La minuciosa mirada de Gallegos a los hombres del hato gomero hizo el resto. Supo encontrar gracias a esos dones de observador a las figuras del mal como la de Juan Ignacio Fuenmayor, Melquíades Gamarra, el brujeador, el del puñal sin capuza; a Eladio Palma, la Balbino Paiba, el mayordomo de Doña bárbara; y se trajo del río Apure a María Nieves, el cabrestero que ajilaba ganado por las aguas alborotadas de caimanes, sin más arma que un chaparro y su coraje.
Encontró peones de noble conducta como la de Carmelito, como las de Venancio el amansador y de Marisela, cualquier muchacha de los caneyes, hija de algún amor errante, metáfora de la Venezuela redimible. A Gallegos le sería propicia esa Venezuela desolada y malhadada del gomecismo para atribuírsela a la transfigurada Pancha Vásquez de La Estacada y de los medanales de El Totumo y de La Trinidad de Arauca.
De la llanura mítica de la novela hace tiempo que no resta sino el remoto espinazo de la tierra plana; el llanero del caballo y de la soga terminaron en vaqueros de motocicleta y el polvo y la naturaleza bravía fueron “civilizados” por la autopista, la desmesura terrestre cercada por el alambre de Santos Luzardo o el positivismo redentor del neoliberalismo.
Marisela, copiada en bronce sobre el centro de lo inmenso, diríase remedo con faldas de la India del Paraíso caraqueño; y ningún busto siquiera de Doña Bárbara, la libertad salvaje y vengadora, la encarnación maniquea de lo humano.
El llano hoy, es esa novela, como lo es Cantaclaro, es ese ayer y cada vez menos su sobrevivencia.
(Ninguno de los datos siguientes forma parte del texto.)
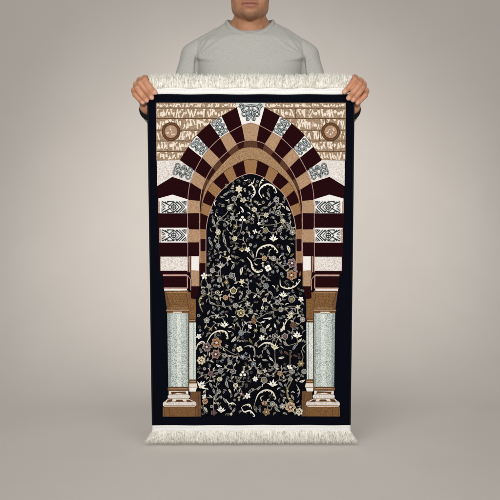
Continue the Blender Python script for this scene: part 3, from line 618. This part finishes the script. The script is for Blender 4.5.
# white webbing bands (two stitched folds) top and bottom
def bandmesh(v0, v1, t, name):
    l, r = edgeu(t); V = []; F = []; n = 60; h = 10
    for j in range(h+1):
        q = j/h; v = v0+(v1-v0)*q
        for i in range(n+1):
            x, z = P(l-.5+(r-l+1)*i/n, v)
            puff = .0016*abs(math.sin(PI*q*2))**.6 if name else 0
            V.append((x, wave(x, z)-.0036-puff+.0007*math.sin(x*60+q*3), z+.0006*math.sin(x*41)))
    m = len(V)
    for j in range(h+1):
        for i in range(n+1): a = V[j*(n+1)+i]; V.append((a[0], wave(a[0], a[2])+.0050, a[2]))
    for j in range(h):
        for i in range(n):
            a = j*(n+1)+i; F.append((a, a+n+1, a+n+2, a+1)); F.append((m+a, m+a+1, m+a+n+2, m+a+n+1))
    for i in range(n):
        F.append((i, i+1, m+i+1, m+i)); a = h*(n+1)+i; F.append((a, m+a, m+a+1, a+1))
    for j in range(h):
        a = j*(n+1); F.append((a, m+a, m+a+n+1, a+n+1)); a += n; F.append((a, a+n+1, m+a+n+1, m+a))
    me = bpy.data.meshes.new('webbing_band'); me.from_pydata(V, [], F); return link('webbing_band', me, 'band', rug, True)
bandmesh(87.6, 94.4, 0, 'a'); bandmesh(425.0, 430.8, 1, 'b')
# fringes
r2 = random.Random(3)
def fringe(v0, v1, t, up):
    l, r = edgeu(t); N = 900; paths = []
    for lay in range(3):
        ph = r2.uniform(0, 6)
        for i in range(N):
            s = (i+r2.uniform(0, 1))/N; u = l+(r-l)*s
            clump = .9*math.sin(u*.55+ph)+.7*math.sin(u*1.3+ph*2)+.4*math.sin(u*2.9+ph)
            e = (s-.5)*2
            if up: du = clump*1.2+r2.gauss(0, 1.1)-2.2*e*abs(e)**6; dv = (v1-v0)*(1+r2.gauss(-.05, .075))+.5*math.sin(u*.09+1)+.4*math.sin(u*.8)
            else: du = clump*1.0+r2.gauss(0, .9)+7.5*e*abs(e)**11+1.2*e; dv = (v1-v0)*(1+r2.gauss(-.05, .05))
            pts = []
            bow = r2.gauss(0, .7); yb = .0015-lay*.0028; yo = r2.gauss(0, .003)
            for k in range(6):
                q = k/5; x, z = P(u+du*q**1.4+bow*math.sin(PI*q), v0+dv*q)
                if z < .002: z = .002
                pts.append((x, yb+yo*q+wave(x, max(.06, min(1.17, z)))*(1-.5*q)-.002*math.sin(PI*q), z))
            paths.append((pts, [.00075, .0009, .00085, .0008, .0007, .0004]))
    return tubes('fringe', paths, 'fringe', rug, 4)
fringe(89, 74.8, 0, True); fringe(429.6, 443.4, 1, False)

# ------------------------------------------------------------------ the man
def cone_cap(V, F, a, b, ra, rb, sides=16, flat=1.0, fdir=None):
    a, b = Vector(a), Vector(b); t = (b-a); L = t.length; t.normalize()
    u = (fdir or Vector((0, 1, 0))).cross(t)
    if u.length < .1: u = Vector((1, 0, 0)).cross(t)
    u.normalize(); w_ = t.cross(u); rings = []
    for i in range(7): th = PI/2*(i/7); rings.append((-ra*math.cos(th), ra*math.sin(th)))
    rings[0] = (-ra, ra*.02)
    for q in (0, .25, .5, .75, 1): rings.append((L*q, ra+(rb-ra)*q))
    for i in range(1, 8): th = PI/2*(i/7); rings.append((L+rb*math.sin(th), max(rb*.02, rb*math.cos(th))))
    b0 = len(V)
    for s, r in rings:
        for k in range(sides):
            th = 2*PI*k/sides; V.append(tuple(a+t*s+u*r*math.cos(th)+w_*r*flat*math.sin(th)))
    n = len(rings)
    for i in range(n-1):
        for k in range(sides):
            k2 = (k+1) % sides; F.append((b0+i*sides+k, b0+i*sides+k2, b0+(i+1)*sides+k2, b0+(i+1)*sides+k))
    F.append(tuple(b0+k for k in range(sides))[::-1]); F.append(tuple(b0+(n-1)*sides+k for k in range(sides)))
def ell(V, F, c, r, rot=(0, 0, 0), nu=24, nv=16):
    R = Matrix.Rotation(rot[2], 3, 'Z') @ Matrix.Rotation(rot[1], 3, 'Y') @ Matrix.Rotation(rot[0], 3, 'X')
    b0 = len(V); c = Vector(c)
    for j in range(nv+1):
        ph = PI*(.01+.98*j/nv)
        for i in range(nu):
            th = 2*PI*i/nu; V.append(tuple(c+R @ Vector((r[0]*math.sin(ph)*math.cos(th), r[1]*math.sin(ph)*math.sin(th), r[2]*math.cos(ph)))))
    for j in range(nv):
        for i in range(nu):
            i2 = (i+1) % nu; F.append((b0+j*nu+i, b0+(j+1)*nu+i, b0+(j+1)*nu+i2, b0+j*nu+i2))
    F.append(tuple(b0+i for i in range(nu))); F.append(tuple(b0+nv*nu+i for i in range(nu))[::-1])
def loft(V, F, rings):                              # rings: lists of equal length
    b0 = len(V); n = len(rings[0])
    for r in rings: V.extend([tuple(p) for p in r])
    for j in range(len(rings)-1):
        for i in range(n):
            i2 = (i+1) % n; F.append((b0+j*n+i, b0+j*n+i2, b0+(j+1)*n+i2, b0+(j+1)*n+i))
    F.append(tuple(b0+i for i in range(n))[::-1]); F.append(tuple(b0+(len(rings)-1)*n+i for i in range(n)))
def remesh(V, F, voxel, smooth=2, fac=.5):
    me = bpy.data.meshes.new('tmp'); me.from_pydata(V, [], F); me.update()
    b = bmesh.new(); b.from_mesh(me); bmesh.ops.recalc_face_normals(b, faces=b.faces); b.to_mesh(me); b.free()
    o = bpy.data.objects.new('tmp', me); col.objects.link(o)
    m = o.modifiers.new('r', 'REMESH'); m.mode = 'VOXEL'; m.voxel_size = voxel; m.adaptivity = 0
    s = o.modifiers.new('s', 'SMOOTH'); s.factor = fac; s.iterations = smooth
    dg = bpy.context.evaluated_depsgraph_get(); dg.update()
    out = bpy.data.meshes.new_from_object(o.evaluated_get(dg), depsgraph=dg)
    bpy.data.objects.remove(o); bpy.data.meshes.remove(me)
    return out
def coords(me):
    a = np.empty(len(me.vertices)*3, np.float32); me.vertices.foreach_get('co', a); return a.reshape(-1, 3).astype(np.float64)
def setco(me, a): me.vertices.foreach_set('co', a.astype(np.float32).ravel()); me.update()
def normals(me):
    a = np.empty(len(me.vertices)*3, np.float32); me.vertices.foreach_get('normal', a); return a.reshape(-1, 3).astype(np.float64)

man = bpy.data.objects.new('person', None); col.objects.link(man); man.location = (0, .32, 0)
tag(man, 'man in light grey crew neck top holding up the rug by its upper corners', 'person')

V = []; F = []
HC = Vector((.0, .0, .0))
hy = .315                                           # head centre depth
chz = 1.433                                         # chin tip height
# cranium, face, jaw
ell(V, F, (0, hy+.012, chz+.150), (.077, .094, .090)); ell(V, F, (0, hy-.018, chz+.108), (.0675, .080, .088))
ell(V, F, (0, hy-.022, chz+.066), (.0655, .072, .056)); ell(V, F, (0, hy-.046, chz+.047), (.045, .052, .036)); ell(V, F, (0, hy-.074, chz+.033), (.025, .026, .024))
for s in (-1, 1):
    cone_cap(V, F, (s*.0500, hy+.010, chz+.052), (s*.012, hy-.072, chz+.031), .0150, .0135)
    cone_cap(V, F, (s*.060, hy+.018, chz+.11), (s*.0525, hy+.010, chz+.050), .012, .0145)
    ell(V, F, (s*.046, hy-.058, chz+.088), (.022, .020, .022))                              # cheek
    ell(V, F, (s*.077, hy+.018, chz+.128), (.006, .018, .030), (math.radians(-10), 0, s*.35))  # ear
    ell(V, F, (s*.031, hy-.078, chz+.122), (.014, .012, .010))                              # eyeball and lid
    cone_cap(V, F, (s*.012, hy-.091, chz+.143), (s*.048, hy-.078, chz+.142), .0075, .006)   # brow
    ell(V, F, (s*.0125, hy-.099, chz+.083), (.009, .011, .008))                             # nostril wing
cone_cap(V, F, (0, hy-.090, chz+.132), (0, hy-.112, chz+.086), .008, .0105)
ell(V, F, (0, hy-.078, chz+.058), (.032, .022, .022))                                       # mouth mound
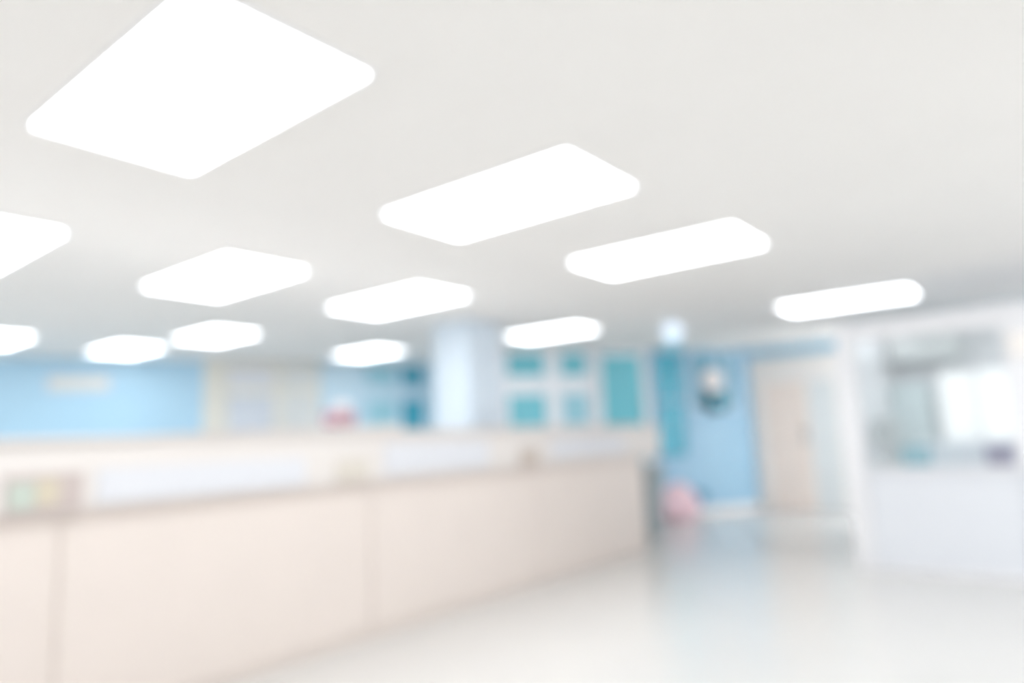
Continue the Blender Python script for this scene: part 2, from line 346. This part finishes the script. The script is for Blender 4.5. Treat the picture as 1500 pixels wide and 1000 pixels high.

No sólo la narración de Rómulo Gallegos: también la escritura de Antonio José Torrealba, rescatada y reunida en El Diario de un llanero por la diligencia y el desvelo del escritor Edgar Colmenares del Valle. Ambas, la real y la imaginaria, permanecen imperturbables en la enormidad apureña, la otra, la de la nostalgia, sustraen a Venezuela del olvido.